昨夏の決勝前、仲井監督が残した忘れられない言葉。
忘れられないひと言がある。
「コンディショニングですね」
昨夏の日大三(西東京)との決勝戦に挑む前、仲井は、相手を上回るものがあるとすれば何だと思うかという質問に対し、そう答えた。日大三が1回戦から登場し5試合戦っていたのに対し、光星学院は2回戦から始まり4試合しか戦っていなかったからだ。
確かに、単純に戦力を比較したら、光星学院の方が分は悪いように思えた。勝機を見出すとしたら、そのあたりしかなかったのかもしれない。ただ、その言葉を聞いた瞬間、光星学院に流れはやってこないように思えた。

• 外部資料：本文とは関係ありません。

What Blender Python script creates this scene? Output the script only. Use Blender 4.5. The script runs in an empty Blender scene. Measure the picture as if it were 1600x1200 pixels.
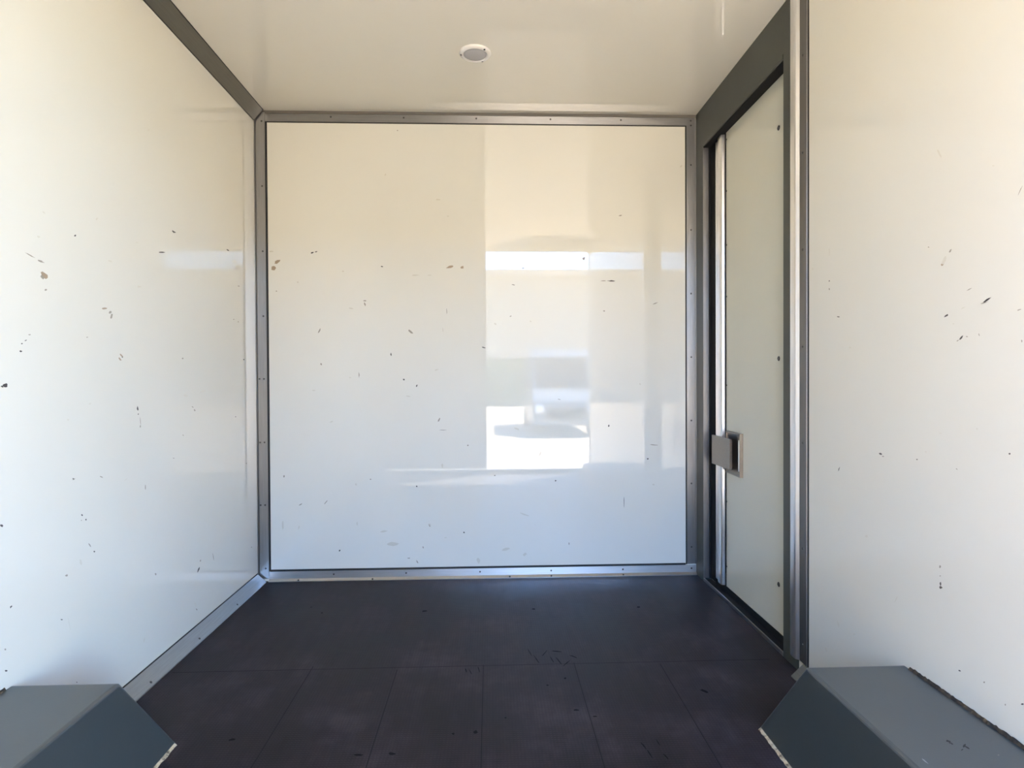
import bpy, bmesh, math, random
from mathutils import Matrix, Vector

# ------------------------------------------------------------------ set-up
S = bpy.context.scene
COL = S.collection
W, H, D = 1.025, 2.168, 2.814        # half width, height of the box, bulkhead distance
GZ = -0.95                           # yard level outside the truck
REAR = -0.20                         # rear doorway plane

# camera (standing in the rear doorway, looking at the bulkhead)
cam_d = bpy.data.cameras.new('camera')
cam = bpy.data.objects.new('camera', cam_d)
COL.objects.link(cam)
S.camera = cam
cam_d.sensor_width = 36.0
cam_d.lens = 939.29 / 1600 * 36
cam_d.clip_start = 0.01
cam_d.clip_end = 500
yaw, pitch, roll = 0.0364024, 0.0110245, -0.0049616
Ry = Matrix(((math.cos(yaw), -math.sin(yaw), 0), (math.sin(yaw), math.cos(yaw), 0), (0, 0, 1)))
Bs = Matrix(((1, 0, 0), (0, 0, -1), (0, 1, 0)))
Rp = Matrix(((1, 0, 0), (0, math.cos(pitch), -math.sin(pitch)), (0, math.sin(pitch), math.cos(pitch))))
Rr = Matrix(((math.cos(roll), -math.sin(roll), 0), (math.sin(roll), math.cos(roll), 0), (0, 0, 1)))
Rm = Rr @ Rp @ Bs @ Ry
cw = Rm.transposed() @ Matrix(((1, 0, 0), (0, -1, 0), (0, 0, -1)))
cam.matrix_world = Matrix.Translation((0.04985, 0.0, 0.93845)) @ cw.to_4x4()

# sky
world = bpy.data.worlds.new('sky')
S.world = world
world.use_nodes = True
wn = world.node_tree
bg = wn.nodes['Background']
sky = wn.nodes.new('ShaderNodeTexSky')
sky.sky_type = 'NISHITA'
sky.sun_disc = False
SUN_EL = math.radians(62)
SUN_DIR = Vector((0.82 * math.cos(SUN_EL), -0.57 * math.cos(SUN_EL), math.sin(SUN_EL))).normalized()
sky.sun_elevation = SUN_EL
sky.sun_rotation = math.atan2(SUN_DIR.x, SUN_DIR.y)
sky.air_density = 1.0
sky.dust_density = 0.6
sky.ozone_density = 1.2
tint = wn.nodes.new('ShaderNodeMixRGB')            # deep blue, clear midday sky
tint.blend_type = 'MULTIPLY'
tint.inputs[0].default_value = 1.0
tint.inputs[2].default_value = (0.80, 0.955, 1.15, 1)
wn.links.new(sky.outputs[0], tint.inputs[1])
wn.links.new(tint.outputs[0], bg.inputs[0])
bg.inputs[1].default_value = 0.61

# sun
sun_d = bpy.data.lights.new('sun', 'SUN')
sun_d.energy = 12.0
sun_d.angle = math.radians(0.6)
sun_d.color = (1.0, 0.91, 0.78)
sun = bpy.data.objects.new('sun', sun_d)
COL.objects.link(sun)
sun.rotation_euler = SUN_DIR.to_track_quat('Z', 'Y').to_euler()

# exposure
S.view_settings.view_transform = 'Standard'
S.view_settings.look = 'None'
S.view_settings.gamma = 1.0
S.view_settings.use_curve_mapping = False
S.view_settings.exposure = 2.85
S.cycles.max_bounces = 16
S.cycles.diffuse_bounces = 12
S.cycles.glossy_bounces = 6
S.cycles.caustics_reflective = False
S.cycles.caustics_refractive = False
S.cycles.use_denoising = True

# ------------------------------------------------------------------ materials
def mat(name, col, rough=0.5, metal=0.0, spec=0.5):
    m = bpy.data.materials.new(name)
    m.use_nodes = True
    b = m.node_tree.nodes['Principled BSDF']
    b.inputs['Base Color'].default_value = (*col, 1)
    b.inputs['Roughness'].default_value = rough
    b.inputs['Metallic'].default_value = metal
    b.inputs['Specular IOR Level'].default_value = spec
    return m

def nodes_of(m):
    return m.node_tree, m.node_tree.nodes['Principled BSDF']

def noise(nt, scale, detail=4, vec=None, rough=0.5):
    n = nt.nodes.new('ShaderNodeTexNoise')
    n.inputs['Scale'].default_value = scale
    n.inputs['Detail'].default_value = detail
    n.inputs['Roughness'].default_value = rough
    if vec is not None:
        nt.links.new(vec, n.inputs['Vector'])
    return n

def objcoord(nt, scale=(1, 1, 1)):
    tc = nt.nodes.new('ShaderNodeTexCoord')
    mp = nt.nodes.new('ShaderNodeMapping')
    mp.inputs['Scale'].default_value = scale
    nt.links.new(tc.outputs['Object'], mp.inputs['Vector'])
    return mp.outputs['Vector']

def ramp(nt, src, stops):
    r = nt.nodes.new('ShaderNodeValToRGB')
    e = r.color_ramp.elements
    while len(e) < len(stops):
        e.new(0.5)
    for k, (p, c) in enumerate(stops):
        e[k].position = p
        e[k].color = (*c, 1) if len(c) == 3 else c
    nt.links.new(src, r.inputs['Fac'])
    return r

def bump(nt, b, src, strength, dist, prev=None):
    n = nt.nodes.new('ShaderNodeBump')
    n.inputs['Strength'].default_value = strength
    n.inputs['Distance'].default_value = dist
    nt.links.new(src, n.inputs['Height'])
    if prev is not None:
        nt.links.new(prev.outputs[0], n.inputs['Normal'])
    nt.links.new(n.outputs[0], b.inputs['Normal'])
    return n

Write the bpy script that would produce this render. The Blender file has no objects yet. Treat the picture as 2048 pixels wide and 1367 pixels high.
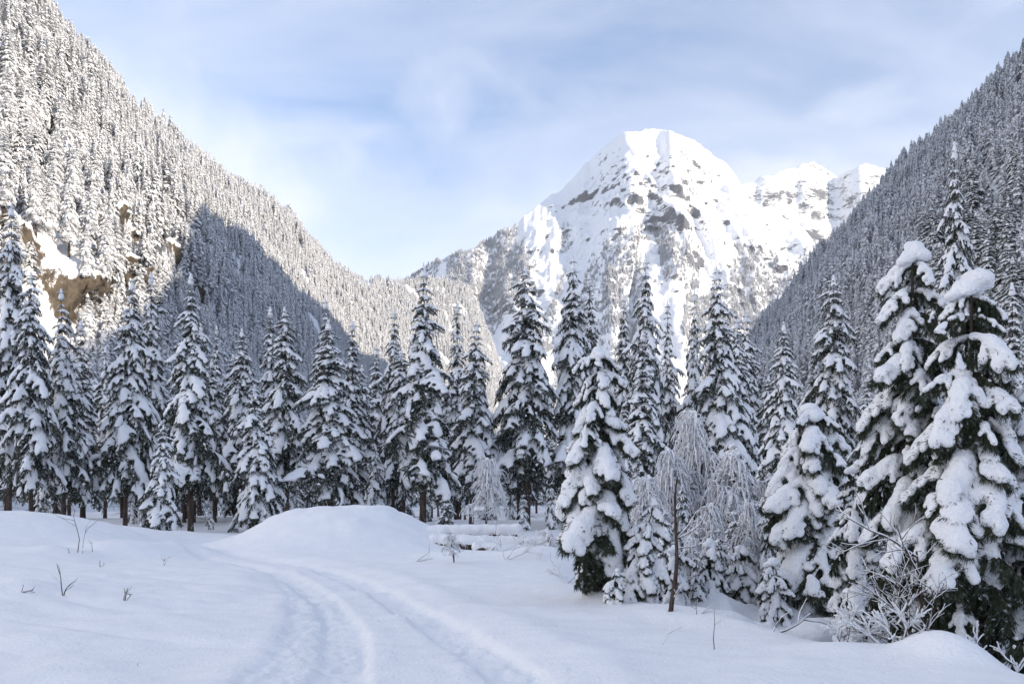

早実の和泉監督が「向こう10年勝てなくてもいい」と語った意図。
大学野球やプロ野球と違い、「高校野球」は極めて感情的なスポーツだ。感情が、球場の空気をつくる。
2006年夏、早実(西東京)が全国制覇を達成したときのことだ。監督の和泉実は西東京大会を制し甲子園出場を決めた際、お立ち台で「向こう10年勝てなくてもいいから今年は何としても勝ちたかった」と声を震わせた。
和泉は、のちに「意図的だった」と告白している。つまり、野球ファンの心理を意識しての発言だったというのだ。それは照れ隠しのようにも聞こえたが、ことの真偽はともかく、あのひと言が、甲子園でも勢いをつくったことは確かだった。
斎藤佑樹(現・日本ハム)というエースがいたこと。そして、先輩である王貞治(当時ソフトバンク監督)が病床の身にあったということ。それらの要素と相まって、今年は早実の年なのだという流れが生まれた。
仲井は、「大人」なのだと思う。
今夏のチームも、主将の田村龍弘、北條らを始め、実に大人びていた。だが、高校野球の文脈でいくと、いくぶんドライ過ぎたのかもしれない。